Let $h$ be the impulse response of the gammachirp filter:
$$ h(t) = \exp(c_1 + c_2 t + c_3 \ln t) \cos(c_4 + c_5 t + c_6 \ln t) $$
The output $y$ of the filter is given by the convolution of the input $x$ and $h$:
$$ y = x \ast h $$
What is the state-space representation of this filter?
On
A state-space representation can either indicate a LTI, LTV or nonlinear system. As @fibonatic said, your system surely does not have a LTI state-space representation. Assume that the system is described in s-s form as: $$\begin{align}\dot{x}&=f(x,t)+u\\y&=x\end{align}$$ Then we can write $$\begin{align}\dot{h}&=f(h,t)+\delta(t)\\ &=\left\{\left(c_2+\frac{c_3}t\right)-\left(c_5+\frac{c_6}t\right)\tan(c_4 + c_5 t + c_6 \ln t)\right\}h(t)\\&\stackrel{\Delta}= g(t)h(t)\end{align}$$ This might give us the idea that we can write $f(x,t)$ as $$f\left(x,t\right)=g(t)x-\delta(t)$$ but as you see, this $f$ will be dependent on the input which contradicts our initial assumption that $f(x,t)$ is independent of $u$. So there can't be any affine state space representation of this filter.

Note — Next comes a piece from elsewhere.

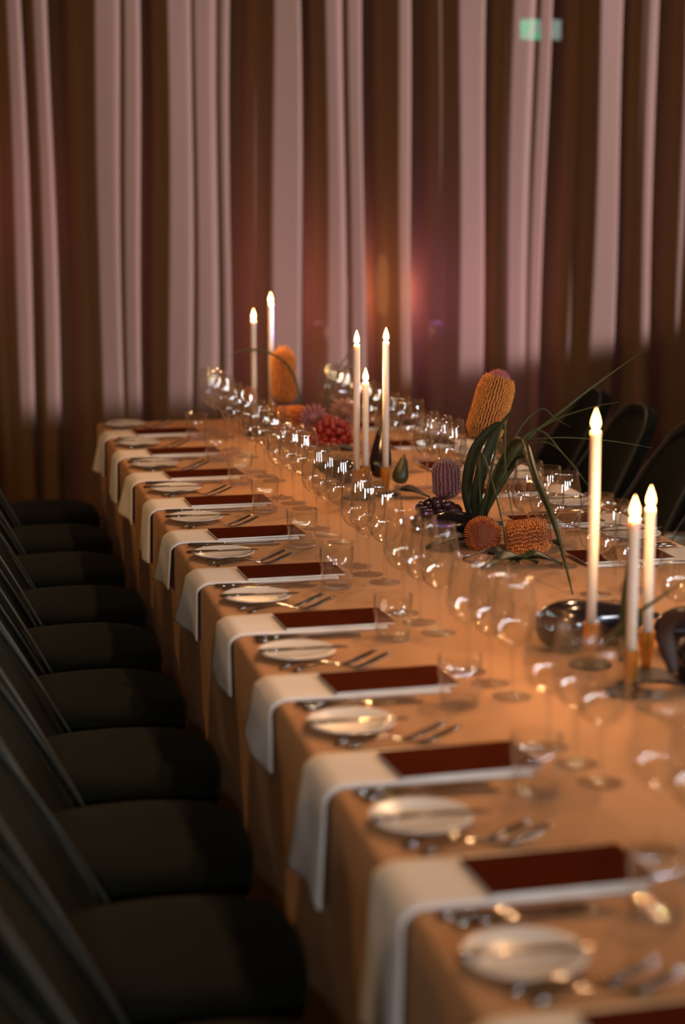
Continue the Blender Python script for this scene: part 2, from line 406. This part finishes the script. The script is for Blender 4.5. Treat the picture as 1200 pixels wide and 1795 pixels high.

The impulse response of a LTI system with a finite dimensional state space can be computed with,
$$ h(t) = \left\{\begin{array}{l l} C\, e^{A\, t} B + D\, \delta(t) & \text{if } t \geq 0 \\ 0 & \text{else} \end{array} \right. $$
which should always consist out of a finite sum of exponentials (potentially complex conjugate pairs and/or multiplied by polynomials when $A$ has Jordan blocks of larger than size one).
When $c_3$ and $c_6$ are not zero, then the impulse response you provided can not be written as a finite sum of such terms. Therefore there is no state space model, with a state space of finite size, which behaves exactly like such filter.